Daily News

Gardening the Community Slates Fundraising Breakfast

SPRINGFIELD — Gardening the Community (GTC), a youth-led urban farming program, is celebrating 15 years of change on Saturday, Nov. 4 in Springfield with a pancake breakfast, launching the group’s annual fund drive.

The event will take place at Trinity Church, located at 361 Sumner Ave. in Springfield, on Saturday Nov. 4 from 10 – 12 and will feature GTC’s own Harvest Pancakes as well as locally grown and homemade items, all cooked up by GTC youth, Board members and volunteers.  There will also be raffles featuring local businesses.  Guests will be invited to make a contribution in support of GTC’s youth leadership development and food justice work.

The group’s goal is to raise $60,000 to support its youth leadership development program and the opening of a permanent Farm Stand at their new Walnut Street Farm in Springfield. The event’s  theme — Generation Germination — highlights the impact of the group’s youth development work on Springfield and beyond.

“We’re at an exciting point in our organization’s growth,” said Ibrahim Ali, GTC’s co-director.  “Our Walnut Street Farm will be GTC’s permanent base in the community for years to come. Imagine a permanent farm stand providing affordable, locally grown food to city families and run by youth leaders, and a greenhouse growing food year round for the community.
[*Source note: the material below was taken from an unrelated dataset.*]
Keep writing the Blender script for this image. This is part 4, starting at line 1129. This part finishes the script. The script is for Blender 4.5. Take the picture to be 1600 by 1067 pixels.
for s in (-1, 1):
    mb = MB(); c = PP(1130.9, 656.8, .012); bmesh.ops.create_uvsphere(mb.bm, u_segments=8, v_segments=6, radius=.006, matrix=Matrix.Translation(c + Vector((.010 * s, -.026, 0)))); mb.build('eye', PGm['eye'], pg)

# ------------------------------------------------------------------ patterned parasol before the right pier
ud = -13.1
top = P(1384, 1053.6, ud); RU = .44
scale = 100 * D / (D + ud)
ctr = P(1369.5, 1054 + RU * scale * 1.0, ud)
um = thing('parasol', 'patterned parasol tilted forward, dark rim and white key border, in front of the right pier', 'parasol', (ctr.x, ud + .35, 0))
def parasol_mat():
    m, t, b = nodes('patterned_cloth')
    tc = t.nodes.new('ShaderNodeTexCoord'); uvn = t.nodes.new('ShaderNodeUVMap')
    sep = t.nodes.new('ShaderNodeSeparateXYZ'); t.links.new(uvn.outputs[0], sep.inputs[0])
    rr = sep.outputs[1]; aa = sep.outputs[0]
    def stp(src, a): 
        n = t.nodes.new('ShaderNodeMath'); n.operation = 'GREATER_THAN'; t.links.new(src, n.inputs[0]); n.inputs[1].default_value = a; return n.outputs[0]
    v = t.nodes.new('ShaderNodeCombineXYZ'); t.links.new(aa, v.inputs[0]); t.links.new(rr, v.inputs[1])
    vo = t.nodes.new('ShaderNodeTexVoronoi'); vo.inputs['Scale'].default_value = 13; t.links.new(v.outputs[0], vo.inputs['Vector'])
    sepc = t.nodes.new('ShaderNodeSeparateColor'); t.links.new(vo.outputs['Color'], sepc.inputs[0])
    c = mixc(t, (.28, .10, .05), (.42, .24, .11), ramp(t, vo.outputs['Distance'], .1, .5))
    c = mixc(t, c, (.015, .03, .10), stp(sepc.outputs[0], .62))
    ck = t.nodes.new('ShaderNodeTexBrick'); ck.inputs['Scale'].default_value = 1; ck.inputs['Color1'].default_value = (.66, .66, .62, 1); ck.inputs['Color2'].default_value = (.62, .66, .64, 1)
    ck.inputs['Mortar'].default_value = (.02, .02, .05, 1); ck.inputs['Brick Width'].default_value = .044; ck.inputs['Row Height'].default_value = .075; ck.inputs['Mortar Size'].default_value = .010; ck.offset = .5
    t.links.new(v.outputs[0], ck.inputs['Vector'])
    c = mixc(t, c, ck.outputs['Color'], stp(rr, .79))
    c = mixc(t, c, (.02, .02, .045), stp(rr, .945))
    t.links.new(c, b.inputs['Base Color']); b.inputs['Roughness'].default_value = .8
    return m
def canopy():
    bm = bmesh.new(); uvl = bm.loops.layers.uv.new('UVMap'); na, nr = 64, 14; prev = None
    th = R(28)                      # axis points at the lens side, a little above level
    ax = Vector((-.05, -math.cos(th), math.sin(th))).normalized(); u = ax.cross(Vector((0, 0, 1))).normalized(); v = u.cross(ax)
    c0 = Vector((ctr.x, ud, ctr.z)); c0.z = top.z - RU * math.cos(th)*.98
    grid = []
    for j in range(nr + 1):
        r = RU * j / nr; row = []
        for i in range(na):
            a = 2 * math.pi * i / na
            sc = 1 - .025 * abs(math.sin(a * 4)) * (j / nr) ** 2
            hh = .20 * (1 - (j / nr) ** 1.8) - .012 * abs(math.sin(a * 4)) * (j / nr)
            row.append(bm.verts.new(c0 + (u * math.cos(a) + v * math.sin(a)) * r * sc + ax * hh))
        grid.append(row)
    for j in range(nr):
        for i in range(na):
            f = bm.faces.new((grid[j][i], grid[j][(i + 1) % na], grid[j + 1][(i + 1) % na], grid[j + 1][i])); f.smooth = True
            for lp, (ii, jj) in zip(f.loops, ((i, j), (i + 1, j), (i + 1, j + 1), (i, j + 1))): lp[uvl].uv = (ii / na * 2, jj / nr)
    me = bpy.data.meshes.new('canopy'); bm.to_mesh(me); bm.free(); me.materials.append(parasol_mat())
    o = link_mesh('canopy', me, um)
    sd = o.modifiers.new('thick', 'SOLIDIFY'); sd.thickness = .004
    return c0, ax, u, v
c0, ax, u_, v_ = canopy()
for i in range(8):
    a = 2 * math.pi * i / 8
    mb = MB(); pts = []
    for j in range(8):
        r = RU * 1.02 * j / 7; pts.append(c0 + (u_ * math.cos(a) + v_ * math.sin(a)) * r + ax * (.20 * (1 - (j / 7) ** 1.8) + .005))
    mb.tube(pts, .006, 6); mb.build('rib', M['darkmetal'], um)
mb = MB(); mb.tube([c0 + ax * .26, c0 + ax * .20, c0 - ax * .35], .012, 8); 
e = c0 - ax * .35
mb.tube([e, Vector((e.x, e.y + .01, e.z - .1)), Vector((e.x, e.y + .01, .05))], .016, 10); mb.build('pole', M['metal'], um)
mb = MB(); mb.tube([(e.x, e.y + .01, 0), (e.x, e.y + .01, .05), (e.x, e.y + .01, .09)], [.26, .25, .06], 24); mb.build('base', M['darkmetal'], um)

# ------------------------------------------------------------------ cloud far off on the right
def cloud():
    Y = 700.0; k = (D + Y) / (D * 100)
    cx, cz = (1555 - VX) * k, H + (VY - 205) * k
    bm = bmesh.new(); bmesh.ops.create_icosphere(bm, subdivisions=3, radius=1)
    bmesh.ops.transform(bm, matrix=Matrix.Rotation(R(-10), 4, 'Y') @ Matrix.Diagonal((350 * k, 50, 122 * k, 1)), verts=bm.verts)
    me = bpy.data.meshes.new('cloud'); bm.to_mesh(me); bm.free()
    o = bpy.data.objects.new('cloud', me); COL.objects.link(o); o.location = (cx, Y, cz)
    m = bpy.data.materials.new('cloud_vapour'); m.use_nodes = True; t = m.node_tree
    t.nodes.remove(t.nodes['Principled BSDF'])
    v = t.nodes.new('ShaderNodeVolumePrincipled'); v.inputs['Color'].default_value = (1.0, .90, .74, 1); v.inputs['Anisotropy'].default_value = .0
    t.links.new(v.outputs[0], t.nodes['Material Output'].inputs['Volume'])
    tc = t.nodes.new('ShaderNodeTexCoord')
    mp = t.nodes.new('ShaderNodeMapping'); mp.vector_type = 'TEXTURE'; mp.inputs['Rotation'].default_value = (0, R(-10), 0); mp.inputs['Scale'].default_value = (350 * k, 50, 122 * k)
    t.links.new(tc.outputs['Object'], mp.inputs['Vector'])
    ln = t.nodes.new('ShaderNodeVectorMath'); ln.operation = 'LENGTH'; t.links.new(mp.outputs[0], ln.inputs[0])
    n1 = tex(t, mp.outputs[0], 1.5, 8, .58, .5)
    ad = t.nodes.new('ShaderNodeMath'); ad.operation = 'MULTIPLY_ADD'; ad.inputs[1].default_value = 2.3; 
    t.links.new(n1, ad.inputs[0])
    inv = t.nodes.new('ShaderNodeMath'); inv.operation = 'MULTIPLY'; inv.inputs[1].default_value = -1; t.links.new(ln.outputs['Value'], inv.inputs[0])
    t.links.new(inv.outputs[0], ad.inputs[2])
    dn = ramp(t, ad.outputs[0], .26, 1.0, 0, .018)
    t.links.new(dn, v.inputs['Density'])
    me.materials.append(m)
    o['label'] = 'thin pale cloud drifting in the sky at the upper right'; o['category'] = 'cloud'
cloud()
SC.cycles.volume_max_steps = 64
All this and more is possible with the community’s support.”

The Nov. 4 Pancake Breakfast and campaign launch will spotlight GTC’s growth on Walnut Street, the leadership of local youth, and the importance of the movement for food justice in Springfield and beyond.

“Food justice is about ensuring that all families, no matter where they live or how much money they have, have access to healthy, affordable food,” said Liz O’Gilvie, GTC’s Board chair.  “At GTC we work to create that through developing our community’s largest untapped resource — our young people.”

 

Advance tickets are $5 per person, $3 per child under 13, and can be ordered at gtcspringfield.org. Tickets can also be purchased at the door. Event sponsors include River Valley Market,  the Harvard Pilgrim Healthcare Foundation, Whole Foods, Equal Exchange, Mi Tierra, Home Inspections by Marco, Cold Spring Orchard, Our Journey Fitness/Garden of Eat’n, Wheelhouse Farm Truck, EPICenter and Deans Beans.

Gardening the Community began in 2002 as a small garden on Springfield’s Central Street working with just 5 youth. The organization is now a year-round food justice and urban farming program operating on three sites, including the farm the program is developing on Walnut Street in the heart of the Old Hill and Six Corners neighborhoods. The group distributes 23,000 pounds of locally grown produce each year to Springfield families, grown by its youth and by neighboring farms. Families can buy GTC’s affordable, pesticide-free produce at a pop-up farm stand on Thursdays on Hancock Street, as well as at the City Soul Farmer’s Market on Saturdays. Youth leadership development is integrated into all of the organization’s work.